-- GIVEN DATA --
+===+
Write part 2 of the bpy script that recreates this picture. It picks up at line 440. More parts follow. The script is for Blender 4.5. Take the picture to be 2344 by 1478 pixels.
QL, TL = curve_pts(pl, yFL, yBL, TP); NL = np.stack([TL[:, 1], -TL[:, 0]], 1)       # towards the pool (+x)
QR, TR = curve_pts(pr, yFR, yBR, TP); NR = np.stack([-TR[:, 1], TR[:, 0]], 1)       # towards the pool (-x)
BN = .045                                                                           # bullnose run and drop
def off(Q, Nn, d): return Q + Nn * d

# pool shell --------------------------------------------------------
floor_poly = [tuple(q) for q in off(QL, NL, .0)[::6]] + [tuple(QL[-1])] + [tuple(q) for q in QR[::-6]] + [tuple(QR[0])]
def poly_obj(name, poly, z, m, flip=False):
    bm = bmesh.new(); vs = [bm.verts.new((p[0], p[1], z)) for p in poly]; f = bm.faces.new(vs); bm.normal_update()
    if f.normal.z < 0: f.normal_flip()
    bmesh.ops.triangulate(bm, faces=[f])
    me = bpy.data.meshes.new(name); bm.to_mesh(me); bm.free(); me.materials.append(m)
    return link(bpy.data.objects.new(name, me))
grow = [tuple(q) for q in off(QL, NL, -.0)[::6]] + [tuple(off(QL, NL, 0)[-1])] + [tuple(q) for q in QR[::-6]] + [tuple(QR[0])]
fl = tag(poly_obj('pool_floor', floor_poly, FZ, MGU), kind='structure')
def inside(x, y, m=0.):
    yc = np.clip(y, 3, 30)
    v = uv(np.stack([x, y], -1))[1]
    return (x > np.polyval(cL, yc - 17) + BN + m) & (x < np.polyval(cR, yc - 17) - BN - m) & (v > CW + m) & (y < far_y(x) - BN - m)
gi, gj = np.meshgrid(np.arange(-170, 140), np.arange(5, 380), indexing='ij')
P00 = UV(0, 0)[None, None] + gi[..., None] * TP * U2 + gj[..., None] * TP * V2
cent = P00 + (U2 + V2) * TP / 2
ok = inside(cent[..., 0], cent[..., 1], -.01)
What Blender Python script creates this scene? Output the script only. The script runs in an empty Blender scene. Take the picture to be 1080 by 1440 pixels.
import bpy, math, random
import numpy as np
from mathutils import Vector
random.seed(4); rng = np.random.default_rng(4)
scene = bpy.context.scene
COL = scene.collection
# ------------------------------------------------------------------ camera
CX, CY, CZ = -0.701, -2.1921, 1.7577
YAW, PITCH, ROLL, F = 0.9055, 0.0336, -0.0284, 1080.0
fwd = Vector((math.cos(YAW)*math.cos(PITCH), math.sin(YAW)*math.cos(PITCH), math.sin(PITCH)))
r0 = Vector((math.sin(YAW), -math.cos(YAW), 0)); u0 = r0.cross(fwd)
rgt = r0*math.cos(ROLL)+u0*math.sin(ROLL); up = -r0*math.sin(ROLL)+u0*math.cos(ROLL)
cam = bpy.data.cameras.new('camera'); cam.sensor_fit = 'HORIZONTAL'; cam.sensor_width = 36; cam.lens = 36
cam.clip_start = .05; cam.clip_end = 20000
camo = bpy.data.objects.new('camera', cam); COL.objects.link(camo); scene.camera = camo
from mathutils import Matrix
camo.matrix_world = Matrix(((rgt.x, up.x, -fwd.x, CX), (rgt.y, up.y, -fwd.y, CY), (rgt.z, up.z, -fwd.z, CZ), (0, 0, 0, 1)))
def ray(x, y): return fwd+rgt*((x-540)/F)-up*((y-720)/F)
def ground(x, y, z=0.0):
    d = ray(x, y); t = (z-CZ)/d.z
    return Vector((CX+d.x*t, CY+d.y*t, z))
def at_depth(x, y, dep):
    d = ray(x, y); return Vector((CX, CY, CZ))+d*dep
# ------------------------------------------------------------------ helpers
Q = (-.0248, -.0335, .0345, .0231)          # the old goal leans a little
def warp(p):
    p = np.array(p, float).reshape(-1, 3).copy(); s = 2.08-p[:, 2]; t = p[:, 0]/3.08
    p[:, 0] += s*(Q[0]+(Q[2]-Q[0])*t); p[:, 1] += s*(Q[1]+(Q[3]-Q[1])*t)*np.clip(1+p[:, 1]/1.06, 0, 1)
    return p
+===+
Output all preceding records character for character.

Write part 2 of the bpy script that recreates this picture. It picks up at line 440. More parts follow. The script is for Blender 4.5. Take the picture to be 2344 by 1478 pixels.
QL, TL = curve_pts(pl, yFL, yBL, TP); NL = np.stack([TL[:, 1], -TL[:, 0]], 1)       # towards the pool (+x)
QR, TR = curve_pts(pr, yFR, yBR, TP); NR = np.stack([-TR[:, 1], TR[:, 0]], 1)       # towards the pool (-x)
BN = .045                                                                           # bullnose run and drop
def off(Q, Nn, d): return Q + Nn * d

# pool shell --------------------------------------------------------
floor_poly = [tuple(q) for q in off(QL, NL, .0)[::6]] + [tuple(QL[-1])] + [tuple(q) for q in QR[::-6]] + [tuple(QR[0])]
def poly_obj(name, poly, z, m, flip=False):
    bm = bmesh.new(); vs = [bm.verts.new((p[0], p[1], z)) for p in poly]; f = bm.faces.new(vs); bm.normal_update()
    if f.normal.z < 0: f.normal_flip()
    bmesh.ops.triangulate(bm, faces=[f])
    me = bpy.data.meshes.new(name); bm.to_mesh(me); bm.free(); me.materials.append(m)
    return link(bpy.data.objects.new(name, me))
grow = [tuple(q) for q in off(QL, NL, -.0)[::6]] + [tuple(off(QL, NL, 0)[-1])] + [tuple(q) for q in QR[::-6]] + [tuple(QR[0])]
fl = tag(poly_obj('pool_floor', floor_poly, FZ, MGU), kind='structure')
def inside(x, y, m=0.):
    yc = np.clip(y, 3, 30)
    v = uv(np.stack([x, y], -1))[1]
    return (x > np.polyval(cL, yc - 17) + BN + m) & (x < np.polyval(cR, yc - 17) - BN - m) & (v > CW + m) & (y < far_y(x) - BN - m)
gi, gj = np.meshgrid(np.arange(-170, 140), np.arange(5, 380), indexing='ij')
P00 = UV(0, 0)[None, None] + gi[..., None] * TP * U2 + gj[..., None] * TP * V2
cent = P00 + (U2 + V2) * TP / 2
ok = inside(cent[..., 0], cent[..., 1], -.01)
What Blender Python script creates this scene? Output the script only. The script runs in an empty Blender scene. Take the picture to be 1080 by 1440 pixels.
import bpy, math, random
import numpy as np
from mathutils import Vector
random.seed(4); rng = np.random.default_rng(4)
scene = bpy.context.scene
COL = scene.collection
# ------------------------------------------------------------------ camera
CX, CY, CZ = -0.701, -2.1921, 1.7577
YAW, PITCH, ROLL, F = 0.9055, 0.0336, -0.0284, 1080.0
fwd = Vector((math.cos(YAW)*math.cos(PITCH), math.sin(YAW)*math.cos(PITCH), math.sin(PITCH)))
r0 = Vector((math.sin(YAW), -math.cos(YAW), 0)); u0 = r0.cross(fwd)
rgt = r0*math.cos(ROLL)+u0*math.sin(ROLL); up = -r0*math.sin(ROLL)+u0*math.cos(ROLL)
cam = bpy.data.cameras.new('camera'); cam.sensor_fit = 'HORIZONTAL'; cam.sensor_width = 36; cam.lens = 36
cam.clip_start = .05; cam.clip_end = 20000
camo = bpy.data.objects.new('camera', cam); COL.objects.link(camo); scene.camera = camo
from mathutils import Matrix
camo.matrix_world = Matrix(((rgt.x, up.x, -fwd.x, CX), (rgt.y, up.y, -fwd.y, CY), (rgt.z, up.z, -fwd.z, CZ), (0, 0, 0, 1)))
def ray(x, y): return fwd+rgt*((x-540)/F)-up*((y-720)/F)
def ground(x, y, z=0.0):
    d = ray(x, y); t = (z-CZ)/d.z
    return Vector((CX+d.x*t, CY+d.y*t, z))
def at_depth(x, y, dep):
    d = ray(x, y); return Vector((CX, CY, CZ))+d*dep
# ------------------------------------------------------------------ helpers
Q = (-.0248, -.0335, .0345, .0231)          # the old goal leans a little
def warp(p):
    p = np.array(p, float).reshape(-1, 3).copy(); s = 2.08-p[:, 2]; t = p[:, 0]/3.08
    p[:, 0] += s*(Q[0]+(Q[2]-Q[0])*t); p[:, 1] += s*(Q[1]+(Q[3]-Q[1])*t)*np.clip(1+p[:, 1]/1.06, 0, 1)
    return p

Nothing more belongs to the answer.